Output the data below in full, byte for byte. Nothing may differ.

---------------

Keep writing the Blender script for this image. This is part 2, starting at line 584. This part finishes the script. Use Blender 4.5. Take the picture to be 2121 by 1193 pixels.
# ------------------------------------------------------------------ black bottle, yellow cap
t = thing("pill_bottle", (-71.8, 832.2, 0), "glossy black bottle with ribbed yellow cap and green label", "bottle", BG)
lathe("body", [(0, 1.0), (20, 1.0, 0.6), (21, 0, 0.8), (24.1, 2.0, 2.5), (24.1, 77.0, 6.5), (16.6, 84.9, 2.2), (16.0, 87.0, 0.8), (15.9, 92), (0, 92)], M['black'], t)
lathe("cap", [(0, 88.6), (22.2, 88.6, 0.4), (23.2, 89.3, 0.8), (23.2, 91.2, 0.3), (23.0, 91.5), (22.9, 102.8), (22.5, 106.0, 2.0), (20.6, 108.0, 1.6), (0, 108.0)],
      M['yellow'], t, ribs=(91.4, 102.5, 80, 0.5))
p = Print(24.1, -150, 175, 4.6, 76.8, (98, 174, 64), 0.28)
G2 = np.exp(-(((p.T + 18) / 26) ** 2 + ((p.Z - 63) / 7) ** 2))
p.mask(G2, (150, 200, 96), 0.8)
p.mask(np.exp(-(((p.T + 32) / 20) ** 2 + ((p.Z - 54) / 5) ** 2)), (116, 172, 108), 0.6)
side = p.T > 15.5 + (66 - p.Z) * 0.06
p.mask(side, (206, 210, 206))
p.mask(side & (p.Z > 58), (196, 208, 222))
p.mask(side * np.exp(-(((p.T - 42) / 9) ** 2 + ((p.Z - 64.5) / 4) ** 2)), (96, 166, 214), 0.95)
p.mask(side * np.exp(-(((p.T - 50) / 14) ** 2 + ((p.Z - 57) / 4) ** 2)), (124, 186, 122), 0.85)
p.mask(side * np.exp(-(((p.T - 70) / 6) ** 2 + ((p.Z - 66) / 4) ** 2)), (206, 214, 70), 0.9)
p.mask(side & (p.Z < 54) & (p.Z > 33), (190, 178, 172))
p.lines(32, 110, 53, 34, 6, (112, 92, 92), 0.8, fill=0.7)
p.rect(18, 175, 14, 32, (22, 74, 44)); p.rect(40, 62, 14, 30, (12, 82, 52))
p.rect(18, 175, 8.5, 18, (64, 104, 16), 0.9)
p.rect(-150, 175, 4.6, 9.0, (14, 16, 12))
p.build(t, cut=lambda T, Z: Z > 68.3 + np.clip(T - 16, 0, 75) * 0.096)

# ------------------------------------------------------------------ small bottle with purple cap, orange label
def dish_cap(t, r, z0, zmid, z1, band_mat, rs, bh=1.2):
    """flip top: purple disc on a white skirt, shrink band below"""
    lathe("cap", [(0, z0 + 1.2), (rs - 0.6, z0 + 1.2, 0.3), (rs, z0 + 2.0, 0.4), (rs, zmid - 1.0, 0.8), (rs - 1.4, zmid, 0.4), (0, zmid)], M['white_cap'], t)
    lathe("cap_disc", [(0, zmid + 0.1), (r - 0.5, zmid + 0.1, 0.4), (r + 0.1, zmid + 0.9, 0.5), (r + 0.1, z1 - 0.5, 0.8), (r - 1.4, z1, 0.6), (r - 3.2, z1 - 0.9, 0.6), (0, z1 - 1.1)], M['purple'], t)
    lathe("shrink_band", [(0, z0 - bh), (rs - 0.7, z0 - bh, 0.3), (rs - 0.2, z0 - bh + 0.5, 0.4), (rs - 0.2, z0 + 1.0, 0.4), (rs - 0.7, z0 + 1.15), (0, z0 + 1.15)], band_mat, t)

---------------

FINAL ANSWER —
Keep writing the Blender script for this image. This is part 2, starting at line 584. This part finishes the script. Use Blender 4.5. Take the picture to be 2121 by 1193 pixels.
# ------------------------------------------------------------------ black bottle, yellow cap
t = thing("pill_bottle", (-71.8, 832.2, 0), "glossy black bottle with ribbed yellow cap and green label", "bottle", BG)
lathe("body", [(0, 1.0), (20, 1.0, 0.6), (21, 0, 0.8), (24.1, 2.0, 2.5), (24.1, 77.0, 6.5), (16.6, 84.9, 2.2), (16.0, 87.0, 0.8), (15.9, 92), (0, 92)], M['black'], t)
lathe("cap", [(0, 88.6), (22.2, 88.6, 0.4), (23.2, 89.3, 0.8), (23.2, 91.2, 0.3), (23.0, 91.5), (22.9, 102.8), (22.5, 106.0, 2.0), (20.6, 108.0, 1.6), (0, 108.0)],
      M['yellow'], t, ribs=(91.4, 102.5, 80, 0.5))
p = Print(24.1, -150, 175, 4.6, 76.8, (98, 174, 64), 0.28)
G2 = np.exp(-(((p.T + 18) / 26) ** 2 + ((p.Z - 63) / 7) ** 2))
p.mask(G2, (150, 200, 96), 0.8)
p.mask(np.exp(-(((p.T + 32) / 20) ** 2 + ((p.Z - 54) / 5) ** 2)), (116, 172, 108), 0.6)
side = p.T > 15.5 + (66 - p.Z) * 0.06
p.mask(side, (206, 210, 206))
p.mask(side & (p.Z > 58), (196, 208, 222))
p.mask(side * np.exp(-(((p.T - 42) / 9) ** 2 + ((p.Z - 64.5) / 4) ** 2)), (96, 166, 214), 0.95)
p.mask(side * np.exp(-(((p.T - 50) / 14) ** 2 + ((p.Z - 57) / 4) ** 2)), (124, 186, 122), 0.85)
p.mask(side * np.exp(-(((p.T - 70) / 6) ** 2 + ((p.Z - 66) / 4) ** 2)), (206, 214, 70), 0.9)
p.mask(side & (p.Z < 54) & (p.Z > 33), (190, 178, 172))
p.lines(32, 110, 53, 34, 6, (112, 92, 92), 0.8, fill=0.7)
p.rect(18, 175, 14, 32, (22, 74, 44)); p.rect(40, 62, 14, 30, (12, 82, 52))
p.rect(18, 175, 8.5, 18, (64, 104, 16), 0.9)
p.rect(-150, 175, 4.6, 9.0, (14, 16, 12))
p.build(t, cut=lambda T, Z: Z > 68.3 + np.clip(T - 16, 0, 75) * 0.096)

# ------------------------------------------------------------------ small bottle with purple cap, orange label
def dish_cap(t, r, z0, zmid, z1, band_mat, rs, bh=1.2):
    """flip top: purple disc on a white skirt, shrink band below"""
    lathe("cap", [(0, z0 + 1.2), (rs - 0.6, z0 + 1.2, 0.3), (rs, z0 + 2.0, 0.4), (rs, zmid - 1.0, 0.8), (rs - 1.4, zmid, 0.4), (0, zmid)], M['white_cap'], t)
    lathe("cap_disc", [(0, zmid + 0.1), (r - 0.5, zmid + 0.1, 0.4), (r + 0.1, zmid + 0.9, 0.5), (r + 0.1, z1 - 0.5, 0.8), (r - 1.4, z1, 0.6), (r - 3.2, z1 - 0.9, 0.6), (0, z1 - 1.1)], M['purple'], t)
    lathe("shrink_band", [(0, z0 - bh), (rs - 0.7, z0 - bh, 0.3), (rs - 0.2, z0 - bh + 0.5, 0.4), (rs - 0.2, z0 + 1.0, 0.4), (rs - 0.7, z0 + 1.15), (0, z0 + 1.15)], band_mat, t)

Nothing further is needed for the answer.